Non-blocking IO demystified

This is an article about inner workings of non-blocking servers, that is servers that don't block a thread per connected client.

While some simply use the term asynchronous or non-blocking as a synonym for "fast", there seems to be little understanding of what it actually means.

The basic component of non-blocking code is an event-like interface:

onRequest: function(request) {
  response =// generate response
  respond(response)
}

The interesting part is what the underlying framework does to provide this interface. The answer is a message loop running under the covers:

while(true) {
  connection = poll_connection_from_OS()
  request = read_request_from(connection)
  onRequest(request)  // call user code
}

There two observations to make at this point:

  • the server runs entirely on a single thread
  • if your onRequest code does something fast, only CPU bound, this approach is efficient

Now comes a "surprise". Of course, what you would usually do in your onRequest code is something like this:

onRequest: function(request) {
  obj = db.read_object(request.params("id"))
  respond(json(obj))
}

The problem is that the db.read_object is a blocking call. There is absolutely no way the thread can continue, because the method must return the database object. And remember, we are still on the single thread running the message loop.

Therefore, if a thousand clients come at the same time, they will get served one-by-one, the last one waiting for the 999 database calls to complete. In other words, the throughput of our server is terribly low.

So what's the solution to this problem? Well, here it is:

onRequest: function(request) {
  db.read_object(request.params("id"), function(obj) {
    respond(json(obj))
  })
  // returns immediately!
}

The whole difference is in the db library being itself non-blocking. What db.read_object does is that it puts the passed callback function inside some data structure and returns immediately, so our (single!) main thread can happily continue accepting requests. The db object itself is then running its own message loop internally (on its own thread, so our server has two threads now). In its internal loop, the db object polls for responses from the external database and calls back our function.

Now, if thousand clients come at the same time, a thousand requests to the database will be fired almost instantly and remembered by the db object, and a response will be sent back to each individual client as soon as the database returns each one of the individual requested objects.

Now this is the awesome non-blocking IO that everyone is talking about. The server really is handling a thousand clients "in parallel" using only two threads.

Of course, there will still be one thousand open sockets but we managed to handle them all using only two threads.
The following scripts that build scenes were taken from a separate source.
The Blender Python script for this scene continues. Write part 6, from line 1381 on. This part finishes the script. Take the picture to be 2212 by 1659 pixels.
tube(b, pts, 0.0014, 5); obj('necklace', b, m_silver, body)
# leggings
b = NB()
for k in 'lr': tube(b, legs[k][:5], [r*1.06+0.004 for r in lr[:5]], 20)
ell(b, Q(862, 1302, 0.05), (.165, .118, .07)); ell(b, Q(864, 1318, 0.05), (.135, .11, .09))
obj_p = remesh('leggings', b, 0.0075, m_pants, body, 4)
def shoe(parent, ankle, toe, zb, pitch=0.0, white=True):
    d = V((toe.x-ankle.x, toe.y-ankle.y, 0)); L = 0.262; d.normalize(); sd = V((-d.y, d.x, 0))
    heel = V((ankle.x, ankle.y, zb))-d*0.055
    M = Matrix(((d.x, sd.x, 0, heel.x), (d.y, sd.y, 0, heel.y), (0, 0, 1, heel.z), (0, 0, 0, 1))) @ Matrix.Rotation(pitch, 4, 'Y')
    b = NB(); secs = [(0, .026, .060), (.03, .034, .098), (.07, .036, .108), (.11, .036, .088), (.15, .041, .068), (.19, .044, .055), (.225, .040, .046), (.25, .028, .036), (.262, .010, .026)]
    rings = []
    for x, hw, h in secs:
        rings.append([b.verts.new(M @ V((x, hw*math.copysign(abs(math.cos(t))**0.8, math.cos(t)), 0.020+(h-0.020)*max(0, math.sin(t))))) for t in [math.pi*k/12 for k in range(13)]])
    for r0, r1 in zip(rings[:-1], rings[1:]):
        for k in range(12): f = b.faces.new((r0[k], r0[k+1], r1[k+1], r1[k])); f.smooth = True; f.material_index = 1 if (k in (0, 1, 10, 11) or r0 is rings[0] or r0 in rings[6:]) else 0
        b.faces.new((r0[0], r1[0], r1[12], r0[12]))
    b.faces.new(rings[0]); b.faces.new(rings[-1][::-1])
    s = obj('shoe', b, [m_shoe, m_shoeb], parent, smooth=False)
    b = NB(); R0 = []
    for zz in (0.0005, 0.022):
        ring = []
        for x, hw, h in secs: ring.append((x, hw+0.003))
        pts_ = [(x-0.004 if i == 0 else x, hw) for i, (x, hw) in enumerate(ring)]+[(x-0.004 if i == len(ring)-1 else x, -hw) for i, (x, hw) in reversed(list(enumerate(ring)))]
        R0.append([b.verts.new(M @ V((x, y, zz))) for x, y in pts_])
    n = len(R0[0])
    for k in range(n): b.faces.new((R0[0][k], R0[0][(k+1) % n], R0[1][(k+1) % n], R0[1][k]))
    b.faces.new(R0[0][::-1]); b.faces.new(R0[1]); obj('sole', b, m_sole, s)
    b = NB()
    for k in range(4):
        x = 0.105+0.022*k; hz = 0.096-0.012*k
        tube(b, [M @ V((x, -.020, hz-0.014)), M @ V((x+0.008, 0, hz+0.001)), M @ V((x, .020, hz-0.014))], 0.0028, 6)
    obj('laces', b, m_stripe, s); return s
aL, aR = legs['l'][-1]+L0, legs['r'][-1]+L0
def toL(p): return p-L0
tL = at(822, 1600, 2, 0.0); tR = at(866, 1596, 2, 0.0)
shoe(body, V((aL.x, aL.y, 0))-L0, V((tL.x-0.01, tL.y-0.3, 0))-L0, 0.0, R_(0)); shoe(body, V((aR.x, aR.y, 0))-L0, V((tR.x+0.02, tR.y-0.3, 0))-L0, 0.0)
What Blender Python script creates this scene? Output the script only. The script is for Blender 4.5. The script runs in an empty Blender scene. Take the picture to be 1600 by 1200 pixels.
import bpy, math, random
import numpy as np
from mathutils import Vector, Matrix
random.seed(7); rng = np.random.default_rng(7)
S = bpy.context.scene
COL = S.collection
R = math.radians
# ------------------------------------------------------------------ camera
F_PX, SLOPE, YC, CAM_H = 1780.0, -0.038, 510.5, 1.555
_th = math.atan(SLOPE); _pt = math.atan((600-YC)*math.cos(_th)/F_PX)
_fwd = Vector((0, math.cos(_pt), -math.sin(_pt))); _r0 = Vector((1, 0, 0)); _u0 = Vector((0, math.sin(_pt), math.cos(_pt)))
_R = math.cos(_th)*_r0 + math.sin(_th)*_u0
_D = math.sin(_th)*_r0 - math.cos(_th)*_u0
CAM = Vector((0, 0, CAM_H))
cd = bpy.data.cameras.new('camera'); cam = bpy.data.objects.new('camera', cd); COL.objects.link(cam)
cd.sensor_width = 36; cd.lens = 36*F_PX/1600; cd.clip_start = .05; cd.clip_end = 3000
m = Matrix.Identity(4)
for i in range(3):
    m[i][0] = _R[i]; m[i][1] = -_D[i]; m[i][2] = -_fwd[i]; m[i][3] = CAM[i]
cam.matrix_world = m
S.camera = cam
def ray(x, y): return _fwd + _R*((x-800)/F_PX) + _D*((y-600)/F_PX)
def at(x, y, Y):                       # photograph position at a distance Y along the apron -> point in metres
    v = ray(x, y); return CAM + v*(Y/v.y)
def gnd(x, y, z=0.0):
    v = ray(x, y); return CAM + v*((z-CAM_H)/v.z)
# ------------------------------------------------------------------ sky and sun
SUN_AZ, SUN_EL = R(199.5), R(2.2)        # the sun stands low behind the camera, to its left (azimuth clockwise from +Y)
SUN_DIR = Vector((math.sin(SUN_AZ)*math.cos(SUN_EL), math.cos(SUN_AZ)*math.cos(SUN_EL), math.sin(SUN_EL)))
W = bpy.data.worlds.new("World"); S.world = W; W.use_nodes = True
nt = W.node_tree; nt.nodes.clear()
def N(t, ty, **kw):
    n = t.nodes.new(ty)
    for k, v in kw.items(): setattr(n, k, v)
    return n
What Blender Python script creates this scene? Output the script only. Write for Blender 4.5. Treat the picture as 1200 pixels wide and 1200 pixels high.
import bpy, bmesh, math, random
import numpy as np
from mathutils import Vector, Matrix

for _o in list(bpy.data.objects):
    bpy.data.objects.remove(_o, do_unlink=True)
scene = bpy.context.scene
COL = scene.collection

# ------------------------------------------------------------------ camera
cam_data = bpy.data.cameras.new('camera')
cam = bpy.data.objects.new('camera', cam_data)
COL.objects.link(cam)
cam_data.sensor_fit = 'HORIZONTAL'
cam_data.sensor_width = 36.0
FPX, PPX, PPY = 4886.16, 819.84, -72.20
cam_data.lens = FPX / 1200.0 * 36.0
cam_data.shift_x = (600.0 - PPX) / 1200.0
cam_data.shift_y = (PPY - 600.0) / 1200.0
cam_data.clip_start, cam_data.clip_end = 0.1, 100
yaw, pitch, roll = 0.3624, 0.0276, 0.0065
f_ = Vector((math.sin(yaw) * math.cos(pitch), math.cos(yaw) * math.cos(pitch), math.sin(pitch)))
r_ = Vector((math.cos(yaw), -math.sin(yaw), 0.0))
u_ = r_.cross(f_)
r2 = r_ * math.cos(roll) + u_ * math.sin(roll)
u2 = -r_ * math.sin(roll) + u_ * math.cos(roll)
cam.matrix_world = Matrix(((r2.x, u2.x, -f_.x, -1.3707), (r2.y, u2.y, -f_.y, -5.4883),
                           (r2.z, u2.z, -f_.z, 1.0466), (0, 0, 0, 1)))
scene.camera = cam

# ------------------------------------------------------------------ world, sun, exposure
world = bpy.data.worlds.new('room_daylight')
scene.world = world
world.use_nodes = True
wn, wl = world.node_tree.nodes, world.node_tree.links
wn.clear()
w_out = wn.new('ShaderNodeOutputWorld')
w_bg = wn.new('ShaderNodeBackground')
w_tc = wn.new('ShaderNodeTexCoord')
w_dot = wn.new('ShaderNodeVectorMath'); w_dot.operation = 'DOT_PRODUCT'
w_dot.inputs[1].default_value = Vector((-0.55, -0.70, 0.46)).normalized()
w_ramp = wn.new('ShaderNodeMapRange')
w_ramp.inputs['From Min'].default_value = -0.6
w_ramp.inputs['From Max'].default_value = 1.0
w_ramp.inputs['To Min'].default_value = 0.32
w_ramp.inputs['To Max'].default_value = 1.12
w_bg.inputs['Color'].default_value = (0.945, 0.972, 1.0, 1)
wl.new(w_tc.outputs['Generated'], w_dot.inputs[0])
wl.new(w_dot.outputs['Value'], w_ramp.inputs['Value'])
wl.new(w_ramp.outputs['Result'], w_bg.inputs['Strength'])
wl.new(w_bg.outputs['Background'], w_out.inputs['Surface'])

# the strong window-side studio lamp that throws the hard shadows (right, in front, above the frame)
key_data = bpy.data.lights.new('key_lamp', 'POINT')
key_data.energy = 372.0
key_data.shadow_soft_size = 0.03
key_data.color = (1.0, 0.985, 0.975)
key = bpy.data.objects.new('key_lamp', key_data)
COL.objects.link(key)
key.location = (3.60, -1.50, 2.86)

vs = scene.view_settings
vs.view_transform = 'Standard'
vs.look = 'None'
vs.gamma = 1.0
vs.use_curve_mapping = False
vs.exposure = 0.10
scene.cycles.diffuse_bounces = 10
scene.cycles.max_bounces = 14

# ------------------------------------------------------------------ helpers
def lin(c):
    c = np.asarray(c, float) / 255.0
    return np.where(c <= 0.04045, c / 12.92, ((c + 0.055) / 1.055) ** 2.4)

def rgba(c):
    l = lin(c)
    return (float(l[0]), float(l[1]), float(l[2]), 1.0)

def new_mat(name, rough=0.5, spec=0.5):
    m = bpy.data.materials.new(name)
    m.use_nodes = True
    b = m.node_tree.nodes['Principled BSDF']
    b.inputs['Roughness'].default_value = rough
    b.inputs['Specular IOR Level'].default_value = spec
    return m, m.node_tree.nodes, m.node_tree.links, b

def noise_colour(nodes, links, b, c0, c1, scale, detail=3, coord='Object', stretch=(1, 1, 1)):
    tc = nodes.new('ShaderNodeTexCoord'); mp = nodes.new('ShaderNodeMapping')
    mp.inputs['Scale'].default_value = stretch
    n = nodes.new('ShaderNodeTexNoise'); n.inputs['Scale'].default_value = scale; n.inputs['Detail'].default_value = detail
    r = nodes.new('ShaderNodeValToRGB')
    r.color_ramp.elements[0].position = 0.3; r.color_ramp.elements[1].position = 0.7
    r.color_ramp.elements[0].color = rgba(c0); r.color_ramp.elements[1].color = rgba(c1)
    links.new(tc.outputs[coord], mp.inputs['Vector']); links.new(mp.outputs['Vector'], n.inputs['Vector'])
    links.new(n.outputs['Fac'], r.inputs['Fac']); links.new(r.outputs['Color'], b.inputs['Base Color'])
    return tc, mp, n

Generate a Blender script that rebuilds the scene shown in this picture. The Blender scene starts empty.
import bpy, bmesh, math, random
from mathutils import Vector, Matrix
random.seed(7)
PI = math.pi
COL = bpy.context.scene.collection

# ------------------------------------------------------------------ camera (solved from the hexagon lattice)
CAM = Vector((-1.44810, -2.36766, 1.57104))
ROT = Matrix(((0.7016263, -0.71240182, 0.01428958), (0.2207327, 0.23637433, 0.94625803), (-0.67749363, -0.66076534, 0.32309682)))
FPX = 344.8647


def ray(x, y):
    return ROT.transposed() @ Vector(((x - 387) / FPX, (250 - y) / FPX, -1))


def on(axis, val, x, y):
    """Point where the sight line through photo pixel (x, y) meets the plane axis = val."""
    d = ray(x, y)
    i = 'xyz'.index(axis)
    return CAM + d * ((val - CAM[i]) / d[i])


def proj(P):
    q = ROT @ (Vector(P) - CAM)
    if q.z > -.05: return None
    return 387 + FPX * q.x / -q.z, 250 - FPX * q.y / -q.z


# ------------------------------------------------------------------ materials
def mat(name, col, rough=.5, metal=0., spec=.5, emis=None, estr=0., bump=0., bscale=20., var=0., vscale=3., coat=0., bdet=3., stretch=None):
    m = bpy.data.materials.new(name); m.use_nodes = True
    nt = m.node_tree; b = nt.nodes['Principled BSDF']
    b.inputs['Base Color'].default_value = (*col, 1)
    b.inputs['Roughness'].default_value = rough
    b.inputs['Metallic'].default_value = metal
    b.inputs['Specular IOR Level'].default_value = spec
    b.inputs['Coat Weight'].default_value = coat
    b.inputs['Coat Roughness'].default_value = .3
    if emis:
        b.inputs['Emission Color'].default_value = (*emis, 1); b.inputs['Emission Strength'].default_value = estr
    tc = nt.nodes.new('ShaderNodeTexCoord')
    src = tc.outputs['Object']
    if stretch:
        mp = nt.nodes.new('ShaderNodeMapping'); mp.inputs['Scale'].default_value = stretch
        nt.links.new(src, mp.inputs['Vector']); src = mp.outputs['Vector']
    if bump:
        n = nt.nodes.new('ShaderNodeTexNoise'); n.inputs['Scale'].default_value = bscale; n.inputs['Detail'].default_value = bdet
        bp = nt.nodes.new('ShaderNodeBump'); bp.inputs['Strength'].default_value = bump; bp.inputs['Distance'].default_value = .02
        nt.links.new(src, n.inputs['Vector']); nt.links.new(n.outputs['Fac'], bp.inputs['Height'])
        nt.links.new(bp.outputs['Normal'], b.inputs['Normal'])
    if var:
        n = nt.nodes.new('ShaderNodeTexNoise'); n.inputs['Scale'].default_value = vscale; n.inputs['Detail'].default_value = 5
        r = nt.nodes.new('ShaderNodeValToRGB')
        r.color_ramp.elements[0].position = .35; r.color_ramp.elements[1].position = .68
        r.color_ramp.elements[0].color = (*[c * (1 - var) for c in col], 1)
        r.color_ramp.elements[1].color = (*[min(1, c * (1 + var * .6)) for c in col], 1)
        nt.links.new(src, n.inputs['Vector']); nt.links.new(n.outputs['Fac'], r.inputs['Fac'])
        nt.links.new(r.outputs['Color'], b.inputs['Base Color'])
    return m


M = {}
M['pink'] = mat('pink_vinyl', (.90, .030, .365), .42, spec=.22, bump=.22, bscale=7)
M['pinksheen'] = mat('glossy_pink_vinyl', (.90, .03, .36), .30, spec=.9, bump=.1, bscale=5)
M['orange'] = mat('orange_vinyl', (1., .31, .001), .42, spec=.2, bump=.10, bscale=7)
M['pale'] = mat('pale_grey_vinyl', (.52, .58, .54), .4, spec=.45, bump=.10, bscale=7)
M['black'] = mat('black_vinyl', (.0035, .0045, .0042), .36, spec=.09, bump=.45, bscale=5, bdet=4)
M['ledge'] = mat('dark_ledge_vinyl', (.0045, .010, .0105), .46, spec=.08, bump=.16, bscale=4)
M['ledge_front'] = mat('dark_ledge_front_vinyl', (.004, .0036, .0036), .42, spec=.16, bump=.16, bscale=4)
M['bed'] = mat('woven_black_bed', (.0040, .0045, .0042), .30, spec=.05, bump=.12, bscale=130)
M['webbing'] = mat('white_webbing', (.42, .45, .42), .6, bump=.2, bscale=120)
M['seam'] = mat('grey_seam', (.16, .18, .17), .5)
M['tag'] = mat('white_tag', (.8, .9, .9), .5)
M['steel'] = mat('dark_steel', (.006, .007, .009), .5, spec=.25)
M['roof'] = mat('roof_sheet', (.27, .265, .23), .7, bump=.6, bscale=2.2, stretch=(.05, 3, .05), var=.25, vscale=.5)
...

Appendix - what to do when you only have a blocking client library:

If the only API your client library gives you is 'obj = db.read_object(id)', you will essentially need to do the following:

onRequest: function(request) {
  threadPool.queue(function() {
    obj = db.read_object(request.params("id"))
    respond(json(obj))
  }
}

This way you free the IO thread (the one running the message loop) for accepting more incoming requests, but your server is now blocking, since it uses one thread per client (each of those threads simply sits idle, waiting for the response from the database). If many requests come at once, the threadpool will start new threads. When a maximum number of threads is reached, the calls will be just queued, waiting for threads to complete and become available, therefore seriously limiting throughput.

The takeaway from this article is: in order for your request handling code to be non-blocking, it has to be composed entirely on non-blocking API calls. A "non-blocking" server toolkit by itself does not guarantee high concurrency/throughput.

Posted by Martin Konicek on 2:24 AM

8 comments:

Martin Konicek said...
This comment has been removed by the author.
MH said...

are these nodejs examples?:o)

Martin Konicek said...

Hi MH,

The examples are not nodejs specific. I just find javascript a nice language for writing pseudocode.

Anonymous said...

Thanks for demystifying these much-hyped buzzwords!